WRITTEN INSTRUCTION =
Your task is to reproduce the material exactly.

— Start of RECORDS —

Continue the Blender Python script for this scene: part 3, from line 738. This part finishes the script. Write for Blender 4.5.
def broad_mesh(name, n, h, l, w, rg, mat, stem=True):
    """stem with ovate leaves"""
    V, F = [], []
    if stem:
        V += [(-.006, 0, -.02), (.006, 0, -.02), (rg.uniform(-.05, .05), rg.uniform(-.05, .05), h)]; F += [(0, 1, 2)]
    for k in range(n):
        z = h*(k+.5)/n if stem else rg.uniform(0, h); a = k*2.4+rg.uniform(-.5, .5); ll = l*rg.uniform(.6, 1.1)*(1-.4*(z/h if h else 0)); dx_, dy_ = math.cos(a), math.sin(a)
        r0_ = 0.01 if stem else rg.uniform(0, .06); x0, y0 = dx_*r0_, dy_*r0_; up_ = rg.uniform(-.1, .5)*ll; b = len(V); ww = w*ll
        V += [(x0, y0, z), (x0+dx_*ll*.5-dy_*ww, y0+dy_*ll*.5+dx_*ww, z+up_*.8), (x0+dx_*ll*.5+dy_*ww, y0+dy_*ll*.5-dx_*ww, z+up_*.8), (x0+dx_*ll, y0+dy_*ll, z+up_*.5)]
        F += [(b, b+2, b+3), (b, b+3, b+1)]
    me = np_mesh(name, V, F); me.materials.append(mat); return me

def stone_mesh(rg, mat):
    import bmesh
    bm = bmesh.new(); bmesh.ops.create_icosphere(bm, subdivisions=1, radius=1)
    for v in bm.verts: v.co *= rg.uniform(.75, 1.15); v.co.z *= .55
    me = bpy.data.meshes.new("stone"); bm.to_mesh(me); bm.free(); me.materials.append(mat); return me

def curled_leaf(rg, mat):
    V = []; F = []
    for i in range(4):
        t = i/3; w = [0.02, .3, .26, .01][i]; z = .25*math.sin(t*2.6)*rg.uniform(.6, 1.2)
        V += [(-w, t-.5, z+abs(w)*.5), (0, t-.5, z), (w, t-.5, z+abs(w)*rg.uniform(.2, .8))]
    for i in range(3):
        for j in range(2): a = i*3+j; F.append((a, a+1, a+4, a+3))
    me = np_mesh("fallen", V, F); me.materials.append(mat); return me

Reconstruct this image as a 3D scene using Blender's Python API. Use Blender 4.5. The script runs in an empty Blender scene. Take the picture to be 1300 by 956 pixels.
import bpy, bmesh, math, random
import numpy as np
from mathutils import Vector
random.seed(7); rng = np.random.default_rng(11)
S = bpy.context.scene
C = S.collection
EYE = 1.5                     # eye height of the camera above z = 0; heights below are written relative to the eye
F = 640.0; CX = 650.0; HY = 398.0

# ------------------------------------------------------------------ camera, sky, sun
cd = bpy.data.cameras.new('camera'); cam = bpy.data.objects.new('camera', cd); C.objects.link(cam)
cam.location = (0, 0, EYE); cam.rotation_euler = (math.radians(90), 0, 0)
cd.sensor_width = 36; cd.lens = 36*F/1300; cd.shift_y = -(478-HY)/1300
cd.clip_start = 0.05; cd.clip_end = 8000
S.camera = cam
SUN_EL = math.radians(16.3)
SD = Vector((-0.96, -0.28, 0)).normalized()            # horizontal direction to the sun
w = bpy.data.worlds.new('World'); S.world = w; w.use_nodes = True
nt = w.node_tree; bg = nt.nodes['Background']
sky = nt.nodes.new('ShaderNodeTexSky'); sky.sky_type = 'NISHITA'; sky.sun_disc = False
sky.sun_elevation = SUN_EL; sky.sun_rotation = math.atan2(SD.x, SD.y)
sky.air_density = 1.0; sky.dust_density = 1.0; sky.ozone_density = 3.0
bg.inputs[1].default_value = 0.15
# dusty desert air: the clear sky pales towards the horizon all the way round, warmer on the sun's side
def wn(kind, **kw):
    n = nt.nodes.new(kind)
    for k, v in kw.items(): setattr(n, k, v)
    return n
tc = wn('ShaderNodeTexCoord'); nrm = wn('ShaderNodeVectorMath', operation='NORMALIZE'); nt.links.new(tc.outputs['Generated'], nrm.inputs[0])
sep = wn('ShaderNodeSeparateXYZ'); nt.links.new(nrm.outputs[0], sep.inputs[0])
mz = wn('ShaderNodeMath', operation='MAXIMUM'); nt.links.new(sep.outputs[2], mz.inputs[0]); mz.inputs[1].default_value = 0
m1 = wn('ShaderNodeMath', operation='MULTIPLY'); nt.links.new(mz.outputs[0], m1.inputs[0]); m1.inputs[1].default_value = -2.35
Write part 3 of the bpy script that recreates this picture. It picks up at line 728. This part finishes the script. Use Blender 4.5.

— End of RECORDS —

COMPLETE RESPONSE =
Continue the Blender Python script for this scene: part 3, from line 738. This part finishes the script. Write for Blender 4.5.
def broad_mesh(name, n, h, l, w, rg, mat, stem=True):
    """stem with ovate leaves"""
    V, F = [], []
    if stem:
        V += [(-.006, 0, -.02), (.006, 0, -.02), (rg.uniform(-.05, .05), rg.uniform(-.05, .05), h)]; F += [(0, 1, 2)]
    for k in range(n):
        z = h*(k+.5)/n if stem else rg.uniform(0, h); a = k*2.4+rg.uniform(-.5, .5); ll = l*rg.uniform(.6, 1.1)*(1-.4*(z/h if h else 0)); dx_, dy_ = math.cos(a), math.sin(a)
        r0_ = 0.01 if stem else rg.uniform(0, .06); x0, y0 = dx_*r0_, dy_*r0_; up_ = rg.uniform(-.1, .5)*ll; b = len(V); ww = w*ll
        V += [(x0, y0, z), (x0+dx_*ll*.5-dy_*ww, y0+dy_*ll*.5+dx_*ww, z+up_*.8), (x0+dx_*ll*.5+dy_*ww, y0+dy_*ll*.5-dx_*ww, z+up_*.8), (x0+dx_*ll, y0+dy_*ll, z+up_*.5)]
        F += [(b, b+2, b+3), (b, b+3, b+1)]
    me = np_mesh(name, V, F); me.materials.append(mat); return me

def stone_mesh(rg, mat):
    import bmesh
    bm = bmesh.new(); bmesh.ops.create_icosphere(bm, subdivisions=1, radius=1)
    for v in bm.verts: v.co *= rg.uniform(.75, 1.15); v.co.z *= .55
    me = bpy.data.meshes.new("stone"); bm.to_mesh(me); bm.free(); me.materials.append(mat); return me

def curled_leaf(rg, mat):
    V = []; F = []
    for i in range(4):
        t = i/3; w = [0.02, .3, .26, .01][i]; z = .25*math.sin(t*2.6)*rg.uniform(.6, 1.2)
        V += [(-w, t-.5, z+abs(w)*.5), (0, t-.5, z), (w, t-.5, z+abs(w)*rg.uniform(.2, .8))]
    for i in range(3):
        for j in range(2): a = i*3+j; F.append((a, a+1, a+4, a+3))
    me = np_mesh("fallen", V, F); me.materials.append(mat); return me

Reconstruct this image as a 3D scene using Blender's Python API. Use Blender 4.5. The script runs in an empty Blender scene. Take the picture to be 1300 by 956 pixels.
import bpy, bmesh, math, random
import numpy as np
from mathutils import Vector
random.seed(7); rng = np.random.default_rng(11)
S = bpy.context.scene
C = S.collection
EYE = 1.5                     # eye height of the camera above z = 0; heights below are written relative to the eye
F = 640.0; CX = 650.0; HY = 398.0

# ------------------------------------------------------------------ camera, sky, sun
cd = bpy.data.cameras.new('camera'); cam = bpy.data.objects.new('camera', cd); C.objects.link(cam)
cam.location = (0, 0, EYE); cam.rotation_euler = (math.radians(90), 0, 0)
cd.sensor_width = 36; cd.lens = 36*F/1300; cd.shift_y = -(478-HY)/1300
cd.clip_start = 0.05; cd.clip_end = 8000
S.camera = cam
SUN_EL = math.radians(16.3)
SD = Vector((-0.96, -0.28, 0)).normalized()            # horizontal direction to the sun
w = bpy.data.worlds.new('World'); S.world = w; w.use_nodes = True
nt = w.node_tree; bg = nt.nodes['Background']
sky = nt.nodes.new('ShaderNodeTexSky'); sky.sky_type = 'NISHITA'; sky.sun_disc = False
sky.sun_elevation = SUN_EL; sky.sun_rotation = math.atan2(SD.x, SD.y)
sky.air_density = 1.0; sky.dust_density = 1.0; sky.ozone_density = 3.0
bg.inputs[1].default_value = 0.15
# dusty desert air: the clear sky pales towards the horizon all the way round, warmer on the sun's side
def wn(kind, **kw):
    n = nt.nodes.new(kind)
    for k, v in kw.items(): setattr(n, k, v)
    return n
tc = wn('ShaderNodeTexCoord'); nrm = wn('ShaderNodeVectorMath', operation='NORMALIZE'); nt.links.new(tc.outputs['Generated'], nrm.inputs[0])
sep = wn('ShaderNodeSeparateXYZ'); nt.links.new(nrm.outputs[0], sep.inputs[0])
mz = wn('ShaderNodeMath', operation='MAXIMUM'); nt.links.new(sep.outputs[2], mz.inputs[0]); mz.inputs[1].default_value = 0
m1 = wn('ShaderNodeMath', operation='MULTIPLY'); nt.links.new(mz.outputs[0], m1.inputs[0]); m1.inputs[1].default_value = -2.35
Write part 3 of the bpy script that recreates this picture. It picks up at line 728. This part finishes the script. Use Blender 4.5.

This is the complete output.